Vittorie e titoli non sono tutto: che cosa lascia Vettel alla F.1
Il giorno in cui un pilota che ha conquistato quattro Mondiali di F.1 e corso sei anni per la Ferrari annuncia il suo ritiro può essere solo un giorno che genera malinconia. A fine campionato Sebastian Vettel saluterà i GP dopo 16 stagioni in cui ha messo insieme grandi successi, momenti felici con il Cavallino (oltre a qualche amarezza) e un finale di partita un po’ in declino con auto poco competitive. Arrivato in F.1 giovanissimo, il tedesco ha prodotto imprese notevoli regalando la prima vittoria della sua storia alla Toro Rosso (nata sulle ceneri della Minardi), dominando a lungo con la Red Bull e arrivando a un passo dal riportare il titolo iridato a Maranello. Non è successo, e qualcuno gliene fa ancora delle colpe, ma Seb ha sempre dato il massimo entrando nel cuore dei tifosi della rossa. Su questo non ci sono dubbi. I suoi numeri non sono quelli di Lewis Hamilton e Michael Schumacher, ma in quanto a gare vinte dietro quei due “mostri” c’è lui: qualcosa vorrà pur dire. Fin qui il bilancio agonistico. Ma Vettel nel tempo ha portato alla F.1 - che ha amato tanto - anche altro: la maturità del padre di famiglia, la sensibilità di chi è sempre stato attento ai temi sociali, il coraggio di chi è pronto a combattere tutte le discriminazioni. La sua presa di posizione un anno fa, proprio a Budapest, indossando una maglietta e un casco arcobaleno dopo che il premier ungherese Viktor Orban aveva introdotto una legge omofoba la dice lunga sulla personalità di Sebastian.

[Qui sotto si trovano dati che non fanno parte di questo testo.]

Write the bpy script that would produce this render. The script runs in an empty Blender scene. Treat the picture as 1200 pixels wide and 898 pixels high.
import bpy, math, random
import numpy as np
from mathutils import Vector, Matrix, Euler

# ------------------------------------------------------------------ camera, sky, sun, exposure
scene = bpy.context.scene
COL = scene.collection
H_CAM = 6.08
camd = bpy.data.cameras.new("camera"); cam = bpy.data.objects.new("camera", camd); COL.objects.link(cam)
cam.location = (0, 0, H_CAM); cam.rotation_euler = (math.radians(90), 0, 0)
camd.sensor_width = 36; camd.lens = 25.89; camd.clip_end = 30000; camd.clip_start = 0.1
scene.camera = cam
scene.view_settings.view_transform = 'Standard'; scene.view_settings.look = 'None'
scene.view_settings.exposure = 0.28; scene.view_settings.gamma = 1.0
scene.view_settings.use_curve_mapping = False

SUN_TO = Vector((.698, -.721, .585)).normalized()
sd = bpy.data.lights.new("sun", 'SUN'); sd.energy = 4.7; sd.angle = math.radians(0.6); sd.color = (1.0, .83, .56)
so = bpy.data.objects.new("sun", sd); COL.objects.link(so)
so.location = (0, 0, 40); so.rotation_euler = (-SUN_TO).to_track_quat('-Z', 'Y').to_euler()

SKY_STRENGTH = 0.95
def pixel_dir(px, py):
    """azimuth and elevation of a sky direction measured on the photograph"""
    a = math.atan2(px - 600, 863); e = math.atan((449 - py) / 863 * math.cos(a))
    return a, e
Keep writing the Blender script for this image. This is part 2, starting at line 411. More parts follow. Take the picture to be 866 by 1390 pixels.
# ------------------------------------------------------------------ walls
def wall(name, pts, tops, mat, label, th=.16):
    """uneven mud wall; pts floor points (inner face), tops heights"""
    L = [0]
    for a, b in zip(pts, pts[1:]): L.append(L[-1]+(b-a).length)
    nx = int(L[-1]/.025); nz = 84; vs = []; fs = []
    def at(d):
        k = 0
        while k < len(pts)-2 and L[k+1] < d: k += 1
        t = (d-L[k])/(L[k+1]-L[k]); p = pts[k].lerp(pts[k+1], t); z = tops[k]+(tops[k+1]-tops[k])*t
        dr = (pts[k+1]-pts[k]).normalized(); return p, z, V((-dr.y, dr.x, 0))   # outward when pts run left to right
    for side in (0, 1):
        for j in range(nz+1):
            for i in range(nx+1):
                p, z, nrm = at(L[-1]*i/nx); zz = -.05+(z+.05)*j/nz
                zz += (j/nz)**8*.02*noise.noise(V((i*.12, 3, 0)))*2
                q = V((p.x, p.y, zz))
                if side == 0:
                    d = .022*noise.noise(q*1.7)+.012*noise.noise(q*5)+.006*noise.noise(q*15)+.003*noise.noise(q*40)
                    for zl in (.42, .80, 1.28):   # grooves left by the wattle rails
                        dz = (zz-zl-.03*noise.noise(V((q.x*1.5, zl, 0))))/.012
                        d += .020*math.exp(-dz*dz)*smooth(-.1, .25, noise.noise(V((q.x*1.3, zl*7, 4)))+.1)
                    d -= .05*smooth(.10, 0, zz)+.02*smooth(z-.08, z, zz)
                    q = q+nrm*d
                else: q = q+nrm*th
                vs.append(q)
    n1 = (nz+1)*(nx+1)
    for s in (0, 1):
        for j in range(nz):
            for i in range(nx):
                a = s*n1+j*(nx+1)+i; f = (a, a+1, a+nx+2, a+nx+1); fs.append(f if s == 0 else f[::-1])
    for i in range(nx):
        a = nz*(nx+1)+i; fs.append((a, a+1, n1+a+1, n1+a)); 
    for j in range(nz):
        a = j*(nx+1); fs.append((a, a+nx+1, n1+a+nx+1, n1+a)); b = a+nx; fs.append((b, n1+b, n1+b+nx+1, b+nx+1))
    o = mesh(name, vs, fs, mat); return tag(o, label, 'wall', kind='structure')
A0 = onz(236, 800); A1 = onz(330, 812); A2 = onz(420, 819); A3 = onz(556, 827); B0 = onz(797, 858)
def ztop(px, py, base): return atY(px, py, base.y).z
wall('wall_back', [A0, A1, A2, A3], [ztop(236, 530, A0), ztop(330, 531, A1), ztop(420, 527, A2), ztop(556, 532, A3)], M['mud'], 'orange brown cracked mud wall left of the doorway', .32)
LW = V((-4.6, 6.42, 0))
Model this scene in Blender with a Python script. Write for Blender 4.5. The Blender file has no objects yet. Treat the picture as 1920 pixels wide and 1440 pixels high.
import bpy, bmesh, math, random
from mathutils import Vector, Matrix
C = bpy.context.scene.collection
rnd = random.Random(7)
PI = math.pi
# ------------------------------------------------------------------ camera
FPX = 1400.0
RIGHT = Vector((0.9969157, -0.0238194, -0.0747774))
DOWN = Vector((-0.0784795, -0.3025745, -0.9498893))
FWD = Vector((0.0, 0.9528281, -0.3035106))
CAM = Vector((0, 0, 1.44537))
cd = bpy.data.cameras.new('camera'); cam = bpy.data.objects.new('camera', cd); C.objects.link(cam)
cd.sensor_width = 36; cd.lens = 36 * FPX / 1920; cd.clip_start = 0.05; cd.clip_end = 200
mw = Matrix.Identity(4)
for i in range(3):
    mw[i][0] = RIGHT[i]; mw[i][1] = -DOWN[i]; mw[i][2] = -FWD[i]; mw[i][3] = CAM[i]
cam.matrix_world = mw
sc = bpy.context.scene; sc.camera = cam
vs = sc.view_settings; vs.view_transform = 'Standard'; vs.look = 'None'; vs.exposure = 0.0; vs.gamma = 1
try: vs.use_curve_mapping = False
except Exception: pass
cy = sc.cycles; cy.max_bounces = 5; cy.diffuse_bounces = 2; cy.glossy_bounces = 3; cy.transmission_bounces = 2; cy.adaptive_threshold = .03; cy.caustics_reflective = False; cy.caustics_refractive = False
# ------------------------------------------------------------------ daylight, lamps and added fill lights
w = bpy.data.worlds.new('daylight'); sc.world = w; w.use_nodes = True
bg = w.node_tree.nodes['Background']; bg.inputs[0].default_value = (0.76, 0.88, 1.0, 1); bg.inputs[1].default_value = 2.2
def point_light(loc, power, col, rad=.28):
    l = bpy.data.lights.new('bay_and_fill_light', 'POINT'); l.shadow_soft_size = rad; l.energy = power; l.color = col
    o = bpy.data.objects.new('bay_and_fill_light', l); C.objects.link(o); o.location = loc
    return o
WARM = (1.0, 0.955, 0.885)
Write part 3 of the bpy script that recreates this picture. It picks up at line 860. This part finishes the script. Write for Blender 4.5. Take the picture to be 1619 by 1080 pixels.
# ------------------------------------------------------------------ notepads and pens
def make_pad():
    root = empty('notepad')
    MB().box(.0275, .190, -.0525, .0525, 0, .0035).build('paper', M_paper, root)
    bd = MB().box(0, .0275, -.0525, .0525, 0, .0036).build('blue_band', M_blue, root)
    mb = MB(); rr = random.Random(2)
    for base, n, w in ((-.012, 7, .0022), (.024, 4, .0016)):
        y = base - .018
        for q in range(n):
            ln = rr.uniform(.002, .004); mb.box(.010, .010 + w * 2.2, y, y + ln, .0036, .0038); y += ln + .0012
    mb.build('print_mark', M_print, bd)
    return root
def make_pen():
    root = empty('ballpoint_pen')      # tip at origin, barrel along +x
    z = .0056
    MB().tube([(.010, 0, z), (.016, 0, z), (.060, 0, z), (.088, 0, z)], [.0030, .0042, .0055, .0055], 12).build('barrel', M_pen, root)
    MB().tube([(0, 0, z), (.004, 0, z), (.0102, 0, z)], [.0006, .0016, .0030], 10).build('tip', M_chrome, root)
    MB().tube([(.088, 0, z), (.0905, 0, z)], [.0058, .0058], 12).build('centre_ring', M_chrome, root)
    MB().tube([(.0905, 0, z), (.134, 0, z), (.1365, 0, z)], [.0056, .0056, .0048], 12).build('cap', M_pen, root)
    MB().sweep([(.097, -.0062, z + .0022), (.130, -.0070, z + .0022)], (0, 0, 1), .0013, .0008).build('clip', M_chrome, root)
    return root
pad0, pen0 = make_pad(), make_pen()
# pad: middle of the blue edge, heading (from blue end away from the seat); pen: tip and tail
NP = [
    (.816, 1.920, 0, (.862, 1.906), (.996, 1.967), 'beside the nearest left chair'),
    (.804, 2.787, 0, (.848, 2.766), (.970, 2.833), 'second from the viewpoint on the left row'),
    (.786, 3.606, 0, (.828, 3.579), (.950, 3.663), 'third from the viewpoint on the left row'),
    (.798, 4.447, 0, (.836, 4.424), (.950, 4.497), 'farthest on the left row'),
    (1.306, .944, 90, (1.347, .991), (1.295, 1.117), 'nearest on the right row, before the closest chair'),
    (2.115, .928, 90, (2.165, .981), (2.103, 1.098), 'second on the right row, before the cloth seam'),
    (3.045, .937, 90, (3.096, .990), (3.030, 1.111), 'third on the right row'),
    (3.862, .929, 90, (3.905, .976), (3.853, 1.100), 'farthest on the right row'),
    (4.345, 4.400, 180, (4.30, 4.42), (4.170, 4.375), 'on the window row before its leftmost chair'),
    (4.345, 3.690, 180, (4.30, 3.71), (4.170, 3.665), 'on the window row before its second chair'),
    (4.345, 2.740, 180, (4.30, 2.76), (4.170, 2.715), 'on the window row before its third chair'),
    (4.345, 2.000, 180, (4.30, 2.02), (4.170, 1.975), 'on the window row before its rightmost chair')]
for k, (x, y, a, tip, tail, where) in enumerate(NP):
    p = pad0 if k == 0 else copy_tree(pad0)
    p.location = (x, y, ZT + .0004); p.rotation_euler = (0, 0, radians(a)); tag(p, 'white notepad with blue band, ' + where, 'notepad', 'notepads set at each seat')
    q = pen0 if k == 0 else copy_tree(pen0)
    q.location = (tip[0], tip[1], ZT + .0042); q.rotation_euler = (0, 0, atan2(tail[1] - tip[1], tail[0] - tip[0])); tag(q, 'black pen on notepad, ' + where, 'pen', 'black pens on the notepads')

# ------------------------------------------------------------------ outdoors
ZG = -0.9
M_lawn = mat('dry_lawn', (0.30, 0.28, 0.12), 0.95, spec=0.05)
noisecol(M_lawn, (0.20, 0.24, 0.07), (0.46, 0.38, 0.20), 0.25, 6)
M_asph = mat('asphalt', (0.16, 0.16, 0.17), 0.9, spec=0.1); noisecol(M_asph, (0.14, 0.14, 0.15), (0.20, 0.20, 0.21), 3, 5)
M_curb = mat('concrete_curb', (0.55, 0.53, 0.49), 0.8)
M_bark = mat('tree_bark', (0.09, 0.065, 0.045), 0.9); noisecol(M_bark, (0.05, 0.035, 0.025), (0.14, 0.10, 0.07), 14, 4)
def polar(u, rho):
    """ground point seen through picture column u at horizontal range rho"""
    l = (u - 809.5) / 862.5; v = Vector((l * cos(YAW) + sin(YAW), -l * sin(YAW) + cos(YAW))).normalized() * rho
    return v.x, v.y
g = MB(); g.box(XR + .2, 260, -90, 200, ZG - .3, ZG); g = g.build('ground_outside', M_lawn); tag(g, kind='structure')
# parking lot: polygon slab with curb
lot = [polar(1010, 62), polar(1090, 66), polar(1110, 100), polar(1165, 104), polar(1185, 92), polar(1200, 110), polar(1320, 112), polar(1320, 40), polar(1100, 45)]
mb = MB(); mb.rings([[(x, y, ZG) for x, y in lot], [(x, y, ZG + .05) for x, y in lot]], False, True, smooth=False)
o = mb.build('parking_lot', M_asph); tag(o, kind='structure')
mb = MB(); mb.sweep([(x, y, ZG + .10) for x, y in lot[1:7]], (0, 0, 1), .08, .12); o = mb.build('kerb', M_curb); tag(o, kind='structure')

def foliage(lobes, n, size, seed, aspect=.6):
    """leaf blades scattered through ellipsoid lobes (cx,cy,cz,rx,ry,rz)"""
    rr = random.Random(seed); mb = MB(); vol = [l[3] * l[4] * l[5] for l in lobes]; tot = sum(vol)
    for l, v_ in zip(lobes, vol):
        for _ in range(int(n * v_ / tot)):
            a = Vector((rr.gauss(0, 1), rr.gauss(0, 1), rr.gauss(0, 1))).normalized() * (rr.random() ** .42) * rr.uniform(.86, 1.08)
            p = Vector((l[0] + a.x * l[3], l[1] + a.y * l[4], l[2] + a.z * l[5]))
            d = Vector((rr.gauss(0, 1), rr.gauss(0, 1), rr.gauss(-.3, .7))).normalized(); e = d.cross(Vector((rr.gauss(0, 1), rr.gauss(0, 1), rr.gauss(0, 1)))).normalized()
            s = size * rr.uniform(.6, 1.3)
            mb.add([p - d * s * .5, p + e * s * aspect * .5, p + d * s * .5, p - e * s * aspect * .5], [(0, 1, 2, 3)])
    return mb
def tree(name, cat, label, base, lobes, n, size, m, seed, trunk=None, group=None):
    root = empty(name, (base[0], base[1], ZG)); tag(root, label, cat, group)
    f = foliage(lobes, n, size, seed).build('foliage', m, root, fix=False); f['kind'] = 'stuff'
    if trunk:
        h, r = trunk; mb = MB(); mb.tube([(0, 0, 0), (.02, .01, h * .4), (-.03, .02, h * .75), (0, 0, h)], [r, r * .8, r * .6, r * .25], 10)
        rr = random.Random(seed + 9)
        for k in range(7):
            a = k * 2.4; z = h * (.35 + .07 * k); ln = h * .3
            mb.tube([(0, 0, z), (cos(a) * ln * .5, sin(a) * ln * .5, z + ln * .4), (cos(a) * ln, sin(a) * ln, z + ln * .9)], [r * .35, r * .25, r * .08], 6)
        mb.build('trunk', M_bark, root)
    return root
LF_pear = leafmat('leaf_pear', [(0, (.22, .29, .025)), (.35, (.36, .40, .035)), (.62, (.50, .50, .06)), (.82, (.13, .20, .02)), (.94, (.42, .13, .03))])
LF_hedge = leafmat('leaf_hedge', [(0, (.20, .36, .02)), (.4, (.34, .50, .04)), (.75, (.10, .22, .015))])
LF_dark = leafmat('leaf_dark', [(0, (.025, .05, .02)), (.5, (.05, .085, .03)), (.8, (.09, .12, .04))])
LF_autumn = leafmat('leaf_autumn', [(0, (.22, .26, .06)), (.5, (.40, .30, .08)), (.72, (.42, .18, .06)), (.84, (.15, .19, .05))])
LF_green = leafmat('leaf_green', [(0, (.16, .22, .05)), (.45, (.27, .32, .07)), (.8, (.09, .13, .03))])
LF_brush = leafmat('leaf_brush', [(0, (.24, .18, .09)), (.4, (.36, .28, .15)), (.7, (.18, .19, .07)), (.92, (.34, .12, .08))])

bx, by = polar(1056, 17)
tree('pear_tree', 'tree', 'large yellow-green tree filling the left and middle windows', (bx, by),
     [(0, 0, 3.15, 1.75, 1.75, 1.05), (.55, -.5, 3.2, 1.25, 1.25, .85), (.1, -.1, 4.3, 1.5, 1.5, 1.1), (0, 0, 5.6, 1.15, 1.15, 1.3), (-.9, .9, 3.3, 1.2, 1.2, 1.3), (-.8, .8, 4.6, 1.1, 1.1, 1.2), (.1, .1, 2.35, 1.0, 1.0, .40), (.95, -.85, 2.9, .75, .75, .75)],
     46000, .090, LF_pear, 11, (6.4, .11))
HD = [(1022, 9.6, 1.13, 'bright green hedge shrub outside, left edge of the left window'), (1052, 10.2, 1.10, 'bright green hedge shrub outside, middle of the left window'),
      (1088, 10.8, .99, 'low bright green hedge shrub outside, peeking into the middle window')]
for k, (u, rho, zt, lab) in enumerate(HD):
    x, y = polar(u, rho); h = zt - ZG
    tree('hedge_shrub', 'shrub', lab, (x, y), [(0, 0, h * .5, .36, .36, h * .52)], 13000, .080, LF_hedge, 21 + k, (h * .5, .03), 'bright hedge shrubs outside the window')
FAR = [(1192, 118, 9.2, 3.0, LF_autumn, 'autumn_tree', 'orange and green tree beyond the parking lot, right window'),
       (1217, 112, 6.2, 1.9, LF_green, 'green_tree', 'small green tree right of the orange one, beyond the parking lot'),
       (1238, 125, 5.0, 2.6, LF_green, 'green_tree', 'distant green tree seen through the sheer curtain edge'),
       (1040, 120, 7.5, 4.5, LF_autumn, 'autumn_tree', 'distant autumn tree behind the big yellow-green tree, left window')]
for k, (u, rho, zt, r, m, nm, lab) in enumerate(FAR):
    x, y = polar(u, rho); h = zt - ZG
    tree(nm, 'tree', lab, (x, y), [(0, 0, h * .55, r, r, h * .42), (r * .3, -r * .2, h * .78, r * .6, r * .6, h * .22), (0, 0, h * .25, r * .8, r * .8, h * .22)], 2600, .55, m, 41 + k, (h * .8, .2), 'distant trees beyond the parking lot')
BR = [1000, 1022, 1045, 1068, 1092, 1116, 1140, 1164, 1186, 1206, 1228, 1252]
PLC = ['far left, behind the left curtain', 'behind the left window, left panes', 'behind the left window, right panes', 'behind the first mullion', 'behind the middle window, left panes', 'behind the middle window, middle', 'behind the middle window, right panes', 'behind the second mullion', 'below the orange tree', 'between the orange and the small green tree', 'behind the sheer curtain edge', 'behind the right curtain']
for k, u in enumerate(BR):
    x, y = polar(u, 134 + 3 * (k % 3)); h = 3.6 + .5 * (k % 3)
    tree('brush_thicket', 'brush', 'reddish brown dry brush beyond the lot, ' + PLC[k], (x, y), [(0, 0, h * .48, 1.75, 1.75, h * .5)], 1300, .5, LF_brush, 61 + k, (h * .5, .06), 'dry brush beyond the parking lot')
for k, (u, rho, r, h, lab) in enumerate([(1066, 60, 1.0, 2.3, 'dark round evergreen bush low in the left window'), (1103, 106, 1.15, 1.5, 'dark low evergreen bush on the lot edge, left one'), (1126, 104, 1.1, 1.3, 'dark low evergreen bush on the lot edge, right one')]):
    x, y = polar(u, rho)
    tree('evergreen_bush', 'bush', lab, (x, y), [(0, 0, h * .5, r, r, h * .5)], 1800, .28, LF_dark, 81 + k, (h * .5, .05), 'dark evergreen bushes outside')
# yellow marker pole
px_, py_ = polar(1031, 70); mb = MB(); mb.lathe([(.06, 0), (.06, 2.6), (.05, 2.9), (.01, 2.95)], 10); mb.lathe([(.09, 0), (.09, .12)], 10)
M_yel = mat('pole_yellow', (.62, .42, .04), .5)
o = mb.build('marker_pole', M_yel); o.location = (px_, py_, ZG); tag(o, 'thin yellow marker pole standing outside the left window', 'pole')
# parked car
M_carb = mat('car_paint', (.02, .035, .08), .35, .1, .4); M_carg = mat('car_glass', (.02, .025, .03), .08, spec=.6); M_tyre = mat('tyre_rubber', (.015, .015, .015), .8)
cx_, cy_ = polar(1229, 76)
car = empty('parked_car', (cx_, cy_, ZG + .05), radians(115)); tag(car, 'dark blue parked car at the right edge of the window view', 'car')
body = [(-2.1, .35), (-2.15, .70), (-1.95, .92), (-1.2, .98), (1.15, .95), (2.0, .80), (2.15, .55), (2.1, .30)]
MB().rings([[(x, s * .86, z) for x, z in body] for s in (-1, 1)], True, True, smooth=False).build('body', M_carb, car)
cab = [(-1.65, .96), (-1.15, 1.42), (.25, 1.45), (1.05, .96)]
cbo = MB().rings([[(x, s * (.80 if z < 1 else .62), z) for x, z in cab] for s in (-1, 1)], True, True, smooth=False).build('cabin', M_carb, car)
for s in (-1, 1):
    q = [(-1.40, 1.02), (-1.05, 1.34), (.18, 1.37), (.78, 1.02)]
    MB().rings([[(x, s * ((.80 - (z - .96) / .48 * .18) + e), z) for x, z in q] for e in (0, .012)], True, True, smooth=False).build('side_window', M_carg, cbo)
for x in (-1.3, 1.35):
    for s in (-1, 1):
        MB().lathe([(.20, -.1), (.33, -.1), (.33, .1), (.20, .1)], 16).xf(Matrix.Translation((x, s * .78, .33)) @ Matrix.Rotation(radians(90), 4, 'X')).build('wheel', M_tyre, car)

La cui prima ragione, per lasciare le corse, è dovuta parole sue - al desiderio «di dedicarmi ai miei tre figli, che voglio ascoltare, aiutare e dai quali voglio farmi ispirare, e a una moglie meravigliosa». Non è un caso che ieri, dopo l’annuncio del ritiro, tutto il mondo dei GP (e non solo quello) abbia avuto per lui solo bellissime parole. È difficile non condividerle.